Tuesday, December 08, 2009

Inhofe’s Hoax: Senator Distorts Meteorological Study To Show Support For His Global Warming Denial

THINK PROGRESS

Appearing on CNN’s American Morning today to discuss the Copenhagen climate change conference, Sen. James Inhofe (R-OK) attempted to defend his theory that the illegally-hacked emails of climate researchers prove that global warming is a “hoax.” Inhofe, who will lead a “truth squad” of global warming deniers to the conference, told host Kiran Chetry that people “all over the world” agree with him about the “climategate” emails.

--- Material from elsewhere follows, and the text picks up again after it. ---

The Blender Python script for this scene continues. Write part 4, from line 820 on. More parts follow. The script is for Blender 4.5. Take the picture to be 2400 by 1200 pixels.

Inhofe cited two newspapers and a group of meteorologists who are “changing their position” on the science of global warming:

INHOFE: Hey, Kiran, if it was just me saying it’d be one thing, but all over the world they’re talking about this. And just this morning the meteorologists — one of the groups — has said that they’re changing their position. Listen, the UK Telegraph — this is worst scientific scandal of our generation. The Guardian, this is an activist paper, saying pretending this isn’t a real scandal isn’t going to make it go away.

Watch it:

The group to which Inhofe is referring — the World Meteorological Organization (WMO) — did indeed come out with a position this morning. It just happens to be a position which does nothing to validate Inhofe’s skepticism:

The year 2009 is likely to rank in the top 10 warmest on record since the beginning of instrumental climate records in 1850, according to data sources compiled by the World Meteorological Organization (WMO). The global combined sea surface and land surface air temperature for 2009 (January–October) is currently estimated at 0.44°C ± 0.11°C (0.79°F ± 0.20°F) above the 1961–1990 annual average of 14.00°C/57.2°F. The current nominal ranking of 2009, which does not account for uncertainties in the annual averages, places it as the fifth-warmest year. The decade of the 2000s (2000–2009) was warmer than the decade spanning the 1990s (1990–1999), which in turn was warmer than the 1980s (1980–1989).

Inhofe apparently either hadn’t read the WMO report or was intentionally vague in his wording so as not to state the organization’s conclusion.

But Inhofe also was wrong about The Guardian. The UK newspaper joined with 56 other newspapers in 45 countries to run the same front-page editorial yesterday, urging action on climate change.

Two of the three citations Inhofe used to validate his global warming denialism actually argued for the opposite conclusion. Bottom line: Inhofe is inventing facts to justify his fictitious theory of climate change.